INPUT.

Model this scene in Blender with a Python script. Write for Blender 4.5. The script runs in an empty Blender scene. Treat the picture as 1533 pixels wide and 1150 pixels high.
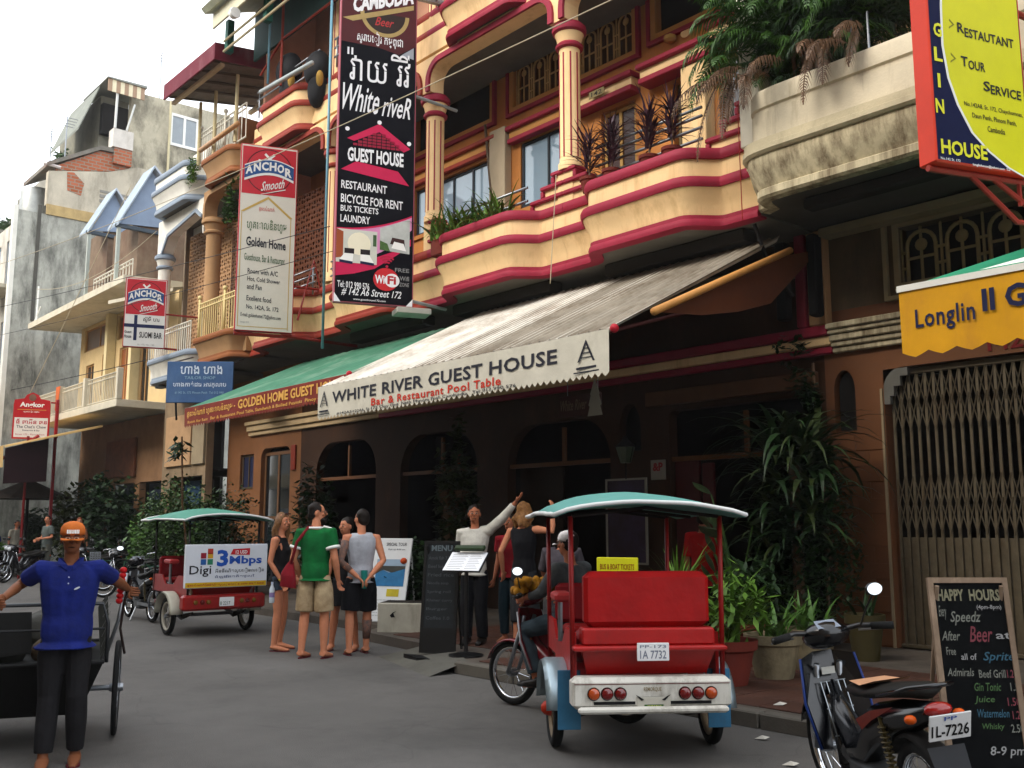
import bpy, bmesh, math, random
from mathutils import Vector, Matrix, noise
from mathutils.geometry import tessellate_polygon
random.seed(7)
R=math.radians; PI=math.pi
S=bpy.context.scene; COL=S.collection
# ------------------------------------------------------------------ camera
PITCH=8.196; HEAD=41.435
cam_d=bpy.data.cameras.new('camera'); cam=bpy.data.objects.new('camera',cam_d); COL.objects.link(cam); S.camera=cam
cam_d.sensor_width=36.0; cam_d.lens=36.0*1465/1533; cam_d.clip_start=.05; cam_d.clip_end=1500
cam.location=(0,0,1.6); cam.rotation_euler=(R(90+PITCH),0,R(90-HEAD))
# ------------------------------------------------------------------ sky and sun (overcast)
W=bpy.data.worlds.new('World'); S.world=W; W.use_nodes=True
nt=W.node_tree; nt.nodes.clear()
N=nt.nodes.new; L=nt.links.new
SUN_EL,SUN_AZ=39.0,-98.0       # sun stands behind the viewer, over the street
out=N('ShaderNodeOutputWorld'); bg1=N('ShaderNodeBackground'); bg2=N('ShaderNodeBackground'); add=N('ShaderNodeAddShader')
sky=N('ShaderNodeTexSky'); sky.sky_type='NISHITA'; sky.sun_disc=False; sky.sun_elevation=R(SUN_EL); sky.sun_rotation=R(90-SUN_AZ)
sky.air_density=1.0; sky.dust_density=3.0
bg1.inputs['Strength'].default_value=.05
cn=N('ShaderNodeTexNoise'); cn.inputs['Scale'].default_value=2.2; cn.inputs['Detail'].default_value=4
cr=N('ShaderNodeValToRGB'); cr.color_ramp.elements[0].position=.3; cr.color_ramp.elements[0].color=(.86,.91,.97,1); cr.color_ramp.elements[1].position=.7; cr.color_ramp.elements[1].color=(1,1,.99,1)
tc=N('ShaderNodeTexCoord')
L(tc.outputs['Generated'],cn.inputs['Vector']); L(cn.outputs['Fac'],cr.inputs['Fac']); L(cr.outputs['Color'],bg2.inputs['Color'])
bg2.inputs['Strength'].default_value=1.25
L(sky.outputs[0],bg1.inputs['Color']); L(bg1.outputs[0],add.inputs[0]); L(bg2.outputs[0],add.inputs[1]); L(add.outputs[0],out.inputs['Surface'])
sd=bpy.data.lights.new('sun','SUN'); sd.energy=1.5; sd.angle=R(28); sd.color=(1,.94,.84)
sun=bpy.data.objects.new('sun',sd); COL.objects.link(sun)
dv=Vector((math.cos(R(SUN_AZ))*math.cos(R(SUN_EL)),math.sin(R(SUN_AZ))*math.cos(R(SUN_EL)),math.sin(R(SUN_EL))))
sun.rotation_euler=dv.to_track_quat('Z','Y').to_euler()
S.view_settings.view_transform='Standard'; S.view_settings.look='None'; S.view_settings.exposure=0.8; S.view_settings.gamma=1; S.view_settings.use_curve_mapping=False
S.cycles.max_bounces=5; S.cycles.diffuse_bounces=2; S.cycles.glossy_bounces=2; S.cycles.use_denoising=True

# ------------------------------------------------------------------ materials
def lin(h):
    h=h.lstrip('#'); o=[]
    for i in (0,2,4):
        c=int(h[i:i+2],16)/255; o.append(c/12.92 if c<=.04045 else ((c+.055)/1.055)**2.4)
    return o
MC={}
def M(col,rough=.7,var=.15,scale=3.0,bump=0.0,bscale=40,metal=0.0,stain=None,st_amt=.5,st_scale=1.2,st_stretch=.35,spec=.2,col2=None,trans=0,key=None):
    """procedural material: base colour with broad and fine variation, optional run-down stains and relief"""
    k=(col,rough,var,scale,bump,bscale,metal,stain,st_amt,st_scale,st_stretch,spec,col2,trans)
    if k in MC: return MC[k]
    m=bpy.data.materials.new('surface'); m.use_nodes=True; t=m.node_tree; n=t.nodes.new; l=t.links.new
    b=t.nodes['Principled BSDF']; rgb=lin(col)
    b.inputs['Roughness'].default_value=rough; b.inputs['Metallic'].default_value=metal; b.inputs['Specular IOR Level'].default_value=spec
    tcn=n('ShaderNodeTexCoord'); geo=n('ShaderNodeNewGeometry')
    nz=n('ShaderNodeTexNoise'); nz.inputs['Scale'].default_value=scale; nz.inputs['Detail'].default_value=6; nz.inputs['Roughness'].default_value=.65
    l(geo.outputs['Position'],nz.inputs['Vector'])
    ramp=n('ShaderNodeValToRGB'); e=ramp.color_ramp.elements
    e[0].position=.3; e[1].position=.72
    d=lin(col2) if col2 else [x*(1-var) for x in rgb]
    u=[min(1,x*(1+var*.6)) for x in rgb]
    e[0].color=(*d,1); e[1].color=(*u,1)
    l(nz.outputs['Fac'],ramp.inputs['Fac']); c=ramp.outputs['Color']
    if stain:
        mp=n('ShaderNodeMapping'); mp.inputs['Scale'].default_value=(1,1,st_stretch); l(geo.outputs['Position'],mp.inputs['Vector'])
        n2=n('ShaderNodeTexNoise'); n2.inputs['Scale'].default_value=st_scale; n2.inputs['Detail'].default_value=8; n2.inputs['Roughness'].default_value=.7
        l(mp.outputs[0],n2.inputs['Vector'])
        r2=n('ShaderNodeValToRGB'); r2.color_ramp.elements[0].position=.62-.25*st_amt; r2.color_ramp.elements[1].position=.72-.1*st_amt
        r2.color_ramp.elements[0].color=(0,0,0,1); r2.color_ramp.elements[1].color=(st_amt,)*3+(1,)
        l(n2.outputs['Fac'],r2.inputs['Fac'])
        mx=n('ShaderNodeMixRGB'); mx.inputs['Color2'].default_value=(*lin(stain),1); l(r2.outputs['Color'],mx.inputs['Fac']); l(c,mx.inputs['Color1']); c=mx.outputs['Color']
    l(c,b.inputs['Base Color'])
    if bump:
        n3=n('ShaderNodeTexNoise'); n3.inputs['Scale'].default_value=bscale; n3.inputs['Detail'].default_value=4; l(geo.outputs['Position'],n3.inputs['Vector'])
        bp=n('ShaderNodeBump'); bp.inputs['Strength'].default_value=min(1,bump); bp.inputs['Distance'].default_value=.01; l(n3.outputs['Fac'],bp.inputs['Height']); l(bp.outputs[0],b.inputs['Normal'])
    if trans:
        b.inputs['Transmission Weight'].default_value=trans
    MC[k]=m; return m
def glassm(col='#20282c',rough=.05):
    return M(col,rough,.05,2,spec=.9)
def leafm(col,col2,rough=.5):
    return M(col,rough,.3,9,col2=col2,spec=.3)
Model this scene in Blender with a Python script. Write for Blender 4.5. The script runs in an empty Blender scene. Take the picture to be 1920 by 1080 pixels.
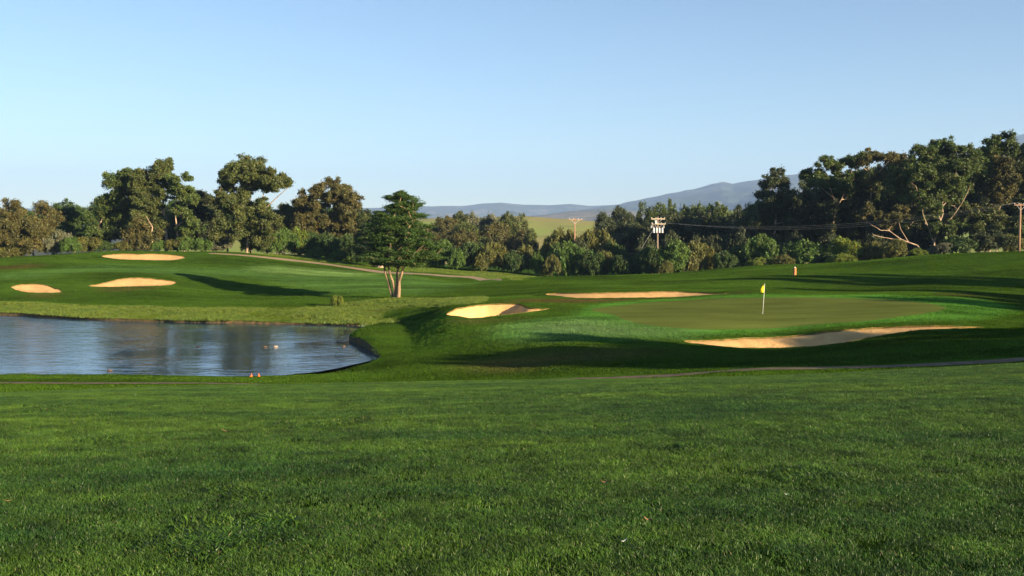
import bpy, math, random
import numpy as np
from mathutils import Vector
from mathutils.geometry import delaunay_2d_cdt

# ------------------------------------------------------------------ camera, sky, sun, exposure
sc = bpy.context.scene
COL = sc.collection
FPX = 1867.0                      # focal length in pixels of the 1920 px wide photograph
HOR = 430.0                       # row of the eye level
TH = math.atan((540.0 - HOR) / FPX)
CT, ST = math.cos(TH), math.sin(TH)

cam = bpy.data.cameras.new('camera')
cam.sensor_width = 36.0
cam.lens = FPX / 1920.0 * 36.0
cam.clip_start = 0.1
cam.clip_end = 40000.0
camo = bpy.data.objects.new('camera', cam)
camo.rotation_euler = (math.pi / 2 - TH, 0, 0)
COL.objects.link(camo)
sc.camera = camo

SUN_EL = math.radians(13.5)
SUN_AZ = math.radians(128.0)      # clockwise from the viewing direction: behind the camera, to the right
SUNV = Vector((math.sin(SUN_AZ) * math.cos(SUN_EL), math.cos(SUN_AZ) * math.cos(SUN_EL), math.sin(SUN_EL)))

world = bpy.data.worlds.new('World')
sc.world = world
world.use_nodes = True
wn = world.node_tree.nodes
sky = wn.new('ShaderNodeTexSky')
sky.sky_type = 'NISHITA'
sky.sun_disc = False
sky.sun_elevation = SUN_EL
sky.sun_rotation = SUN_AZ
sky.altitude = 50
sky.air_density = 0.88
sky.dust_density = 0.0
sky.ozone_density = 2.4
world.node_tree.links.new(sky.outputs[0], wn['Background'].inputs[0])
wn['Background'].inputs[1].default_value = 0.05

sun = bpy.data.lights.new('sun', 'SUN')
sun.energy = 5.0
sun.angle = math.radians(0.53)
sun.color = (1.0, 0.80, 0.53)
suno = bpy.data.objects.new('sun', sun)
suno.rotation_euler = SUNV.to_track_quat('Z', 'Y').to_euler()
COL.objects.link(suno)

sc.view_settings.view_transform = 'Standard'
sc.view_settings.look = 'None'
sc.view_settings.gamma = 1.0
sc.view_settings.use_curve_mapping = False
sc.view_settings.exposure = 1.9
sc.cycles.max_bounces = 5
sc.cycles.diffuse_bounces = 2
sc.cycles.glossy_bounces = 2
sc.cycles.transmission_bounces = 2
sc.cycles.transparent_max_bounces = 4
sc.cycles.volume_bounces = 0
sc.cycles.caustics_reflective = False
sc.cycles.caustics_refractive = False

# ------------------------------------------------------------------ helpers
rng = np.random.default_rng(7)


def W(py):
    """slope z / y of the line of sight through image row py"""
    t = (540.0 - py) / FPX
    return (t * CT - ST) / (CT + t * ST)


def U(px, py=HOR):
    return (px - 960.0) / FPX * (CT - ST * W(py))


def tag(o, label=None, cat=None, group=None, kind=None):
    if label: o['label'] = label
    if cat: o['category'] = cat
    if group: o['group'] = group
    if kind: o['kind'] = kind
    return o


def mesh(name, verts, faces, col=None, smooth=False, mats=()):
    """fast mesh from numpy arrays; faces: (n,3) or (n,4) array"""
    verts = np.asarray(verts, dtype=np.float32).reshape(-1, 3)
    faces = np.asarray(faces, dtype=np.int32)
    m = bpy.data.meshes.new(name)
    m.vertices.add(len(verts)); m.vertices.foreach_set('co', verts.ravel())
    n, k = faces.shape
    m.loops.add(n * k); m.loops.foreach_set('vertex_index', faces.ravel())
    m.polygons.add(n)
    m.polygons.foreach_set('loop_start', np.arange(0, n * k, k, dtype=np.int32))
    try:
        m.polygons.foreach_set('loop_total', np.full(n, k, dtype=np.int32))
    except Exception:
        pass
    if smooth:
        m.polygons.foreach_set('use_smooth', np.ones(n, dtype=bool))
    m.update(calc_edges=True)
    if col is not None:
        c = np.ones((len(verts), 4), dtype=np.float32)
        c[:, :3] = col
        a = m.color_attributes.new('tint', 'FLOAT_COLOR', 'POINT')
        a.data.foreach_set('color', c.ravel())
    for mt in mats:
        m.materials.append(mt)
    return m


def obj(name, m, parent=None, loc=None):
    o = bpy.data.objects.new(name, m)
    COL.objects.link(o)
    if parent is not None: o.parent = parent
    if loc is not None: o.location = loc
    return o


def empty(name, loc):
    o = bpy.data.objects.new(name, None)
    o.empty_display_size = 0.5
    COL.objects.link(o)
    o.location = loc
    return o


class MB:
    """collects quads / triangles as quads"""
    def __init__(s): s.v = []; s.f = []; s.c = []
    def add(s, v, f, c=None):
        b = len(s.v); s.v += [tuple(x) for x in v]; s.f += [tuple(b + i for i in q) for q in f]
        if c is not None: s.c += [c] * len(v)
    def box(s, c, d, c_=None):
        x, y, z = c; a, b, h = d[0] / 2, d[1] / 2, d[2] / 2
        v = [(x + i * a, y + j * b, z + k * h) for k in (-1, 1) for j in (-1, 1) for i in (-1, 1)]
        s.add(v, [(0, 2, 3, 1), (4, 5, 7, 6), (0, 1, 5, 4), (2, 6, 7, 3), (0, 4, 6, 2), (1, 3, 7, 5)], c_)
    def tube(s, pts, rad, n=8, cap=True, c_=None):
        pts = [Vector(p) for p in pts]
        if not hasattr(rad, '__len__'): rad = [rad] * len(pts)
        b = len(s.v); fr = None
        for i, p in enumerate(pts):
            d = (pts[min(i + 1, len(pts) - 1)] - pts[max(i - 1, 0)])
            d = d.normalized() if d.length > 1e-9 else Vector((0, 0, 1))
            if fr is None:
                fr = d.orthogonal().normalized()
            else:
                fr = (fr - d * fr.dot(d))
                fr = fr.normalized() if fr.length > 1e-6 else d.orthogonal().normalized()
            e = d.cross(fr)
            for k in range(n):
                a = 2 * math.pi * k / n
                s.v.append(tuple(p + (fr * math.cos(a) + e * math.sin(a)) * rad[i]))
                if c_ is not None: s.c.append(c_)
        for i in range(len(pts) - 1):
            for k in range(n):
                k2 = (k + 1) % n
                s.f.append((b + i * n + k, b + i * n + k2, b + (i + 1) * n + k2, b + (i + 1) * n + k))
        if cap:
            s.f.append(tuple(b + k for k in reversed(range(n))))
            s.f.append(tuple(b + (len(pts) - 1) * n + k for k in range(n)))
    def lathe(s, prof, c=(0, 0, 0), n=14):
        s.tube([(c[0], c[1], c[2] + z) for r, z in prof], [max(r, 1e-4) for r, z in prof], n)
    def build(s, name, mat, parent=None, smooth=False, loc=None):
        m = bpy.data.meshes.new(name)
        m.from_pydata(s.v, [], s.f)
        if smooth: m.polygons.foreach_set('use_smooth', np.ones(len(m.polygons), dtype=bool))
        m.update(); m.materials.append(mat)
        return obj(name, m, parent, loc)


# ------------------------------------------------------------------ materials
def mat_new(name):
    m = bpy.data.materials.new(name); m.use_nodes = True
    nt = m.node_tree; nt.nodes.clear()
    out = nt.nodes.new('ShaderNodeOutputMaterial')
    return m, nt, out


def nd(nt, t, **kw):
    n = nt.nodes.new(t)
    for k, v in kw.items():
        if k.startswith('i_'):
            n.inputs[k[2:].replace('_', ' ')].default_value = v
        else:
            setattr(n, k, v)
    return n


def L(nt, a, b): nt.links.new(a, b)


def noise(nt, vec, scale, detail=3, rough=0.55, sx=(1, 1, 1)):
    if sx != (1, 1, 1):
        mp = nd(nt, 'ShaderNodeMapping'); mp.inputs['Scale'].default_value = sx
        L(nt, vec, mp.inputs['Vector']); vec = mp.outputs[0]
    n = nd(nt, 'ShaderNodeTexNoise'); n.inputs['Scale'].default_value = scale
    n.inputs['Detail'].default_value = detail; n.inputs['Roughness'].default_value = rough
    L(nt, vec, n.inputs['Vector'])
    return n


def maprange(nt, v, a, b, c, d):
    n = nd(nt, 'ShaderNodeMapRange')
    n.inputs[1].default_value = a; n.inputs[2].default_value = b
    n.inputs[3].default_value = c; n.inputs[4].default_value = d
    L(nt, v, n.inputs[0]); return n.outputs[0]


def scale_col(nt, c, f):
    n = nd(nt, 'ShaderNodeVectorMath', operation='SCALE')
    L(nt, c, n.inputs[0]); L(nt, f, n.inputs['Scale']); return n.outputs[0]


def mul(nt, a, b):
    n = nd(nt, 'ShaderNodeMath', operation='MULTIPLY'); L(nt, a, n.inputs[0])
    if isinstance(b, (int, float)): n.inputs[1].default_value = b
    else: L(nt, b, n.inputs[1])
    return n.outputs[0]


def mat_turf(name, use_attr=True, color=(0.06, 0.1, 0.02), streak=0.45, grain=0.5, bump=0.05):
    m, nt, out = mat_new(name)
    geo = nd(nt, 'ShaderNodeNewGeometry'); P = geo.outputs['Position']
    if use_attr:
        a = nd(nt, 'ShaderNodeAttribute', attribute_name='tint'); c = a.outputs['Color']
    else:
        a = nd(nt, 'ShaderNodeRGB'); a.outputs[0].default_value = (*color, 1); c = a.outputs[0]
    n1 = noise(nt, P, 0.35, 4, 0.6, (0.45, 1.6, 1))      # drawn-out mowing and wear
    n2 = noise(nt, P, 9.0, 3, 0.7)
    n3 = noise(nt, P, 0.05, 3, 0.5)
    f = mul(nt, maprange(nt, n1.outputs[0], 0.3, 0.7, 1 - streak, 1 + streak), maprange(nt, n2.outputs[0], 0.25, 0.75, 1 - grain, 1 + grain))
    f = mul(nt, f, maprange(nt, n3.outputs[0], 0.3, 0.7, 0.8, 1.2))
    c = scale_col(nt, c, f)
    # dry thatch showing through in places
    n4 = noise(nt, P, 0.22, 5, 0.65, (0.6, 1.3, 1))
    mx = nd(nt, 'ShaderNodeMix', data_type='RGBA')
    L(nt, maprange(nt, n4.outputs[0], 0.60, 0.78, 0.0, 0.55), mx.inputs[0])
    L(nt, c, mx.inputs[6]); mx.inputs[7].default_value = (0.085, 0.075, 0.025, 1)
    b = nd(nt, 'ShaderNodeBsdfPrincipled'); b.inputs['Roughness'].default_value = 0.75
    b.inputs['Specular IOR Level'].default_value = 0.0
    L(nt, mx.outputs[2], b.inputs['Base Color'])
    bp = nd(nt, 'ShaderNodeBump'); bp.inputs['Distance'].default_value = bump; bp.inputs['Strength'].default_value = 0.8
    n5 = noise(nt, P, 14.0, 4, 0.75)
    L(nt, n5.outputs[0], bp.inputs['Height']); L(nt, bp.outputs[0], b.inputs['Normal'])
    L(nt, b.outputs[0], out.inputs[0])
    return m


def mat_grass_blades(name, c_lo, c_hi, dry=(0.17, 0.13, 0.05), rough=0.45, patch=0.5, bands=False):
    m, nt, out = mat_new(name)
    geo = nd(nt, 'ShaderNodeNewGeometry')
    a = nd(nt, 'ShaderNodeAttribute', attribute_name='tint')
    oi = nd(nt, 'ShaderNodeObjectInfo')
    n1 = noise(nt, geo.outputs['Position'], 0.75, 4, 0.6, (0.35, 1, 1) if bands else (1, 1, 1))
    n2 = noise(nt, geo.outputs['Position'], 2.6, 3, 0.6)
    mx = nd(nt, 'ShaderNodeMix', data_type='RGBA')
    L(nt, maprange(nt, n1.outputs[0], 0.34, 0.66, 0, 1), mx.inputs[0])
    mx.inputs[6].default_value = (*c_lo, 1); mx.inputs[7].default_value = (*c_hi, 1)
    sep = nd(nt, 'ShaderNodeSeparateColor'); L(nt, a.outputs['Color'], sep.inputs[0])
    mx2 = nd(nt, 'ShaderNodeMix', data_type='RGBA')
    L(nt, sep.outputs[1], mx2.inputs[0]); L(nt, mx.outputs[2], mx2.inputs[6]); mx2.inputs[7].default_value = (*dry, 1)
    f = mul(nt, sep.outputs[0], maprange(nt, n2.outputs[0], 0.3, 0.7, 1 - patch * 0.6, 1 + patch * 0.6))
    c = scale_col(nt, mx2.outputs[2], f)
    b = nd(nt, 'ShaderNodeBsdfPrincipled'); b.inputs['Roughness'].default_value = rough
    b.inputs['Specular IOR Level'].default_value = 0.4
    L(nt, c, b.inputs['Base Color'])
    t = nd(nt, 'ShaderNodeBsdfTranslucent'); L(nt, c, t.inputs[0])
    ms = nd(nt, 'ShaderNodeMixShader'); ms.inputs[0].default_value = 0.3
    L(nt, b.outputs[0], ms.inputs[1]); L(nt, t.outputs[0], ms.inputs[2])
    L(nt, ms.outputs[0], out.inputs[0])
    return m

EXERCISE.
Reproduce exactly, and only, the lines from the one containing "by 1080 pixels." through the one containing "wn['Background'].inputs[1].default_value = 0.05", including both; leave out any pictures.

COMPLETED TASK.
Model this scene in Blender with a Python script. Write for Blender 4.5. The script runs in an empty Blender scene. Take the picture to be 1920 by 1080 pixels.
import bpy, math, random
import numpy as np
from mathutils import Vector
from mathutils.geometry import delaunay_2d_cdt

# ------------------------------------------------------------------ camera, sky, sun, exposure
sc = bpy.context.scene
COL = sc.collection
FPX = 1867.0                      # focal length in pixels of the 1920 px wide photograph
HOR = 430.0                       # row of the eye level
TH = math.atan((540.0 - HOR) / FPX)
CT, ST = math.cos(TH), math.sin(TH)

cam = bpy.data.cameras.new('camera')
cam.sensor_width = 36.0
cam.lens = FPX / 1920.0 * 36.0
cam.clip_start = 0.1
cam.clip_end = 40000.0
camo = bpy.data.objects.new('camera', cam)
camo.rotation_euler = (math.pi / 2 - TH, 0, 0)
COL.objects.link(camo)
sc.camera = camo

SUN_EL = math.radians(13.5)
SUN_AZ = math.radians(128.0)      # clockwise from the viewing direction: behind the camera, to the right
SUNV = Vector((math.sin(SUN_AZ) * math.cos(SUN_EL), math.cos(SUN_AZ) * math.cos(SUN_EL), math.sin(SUN_EL)))

world = bpy.data.worlds.new('World')
sc.world = world
world.use_nodes = True
wn = world.node_tree.nodes
sky = wn.new('ShaderNodeTexSky')
sky.sky_type = 'NISHITA'
sky.sun_disc = False
sky.sun_elevation = SUN_EL
sky.sun_rotation = SUN_AZ
sky.altitude = 50
sky.air_density = 0.88
sky.dust_density = 0.0
sky.ozone_density = 2.4
world.node_tree.links.new(sky.outputs[0], wn['Background'].inputs[0])
wn['Background'].inputs[1].default_value = 0.05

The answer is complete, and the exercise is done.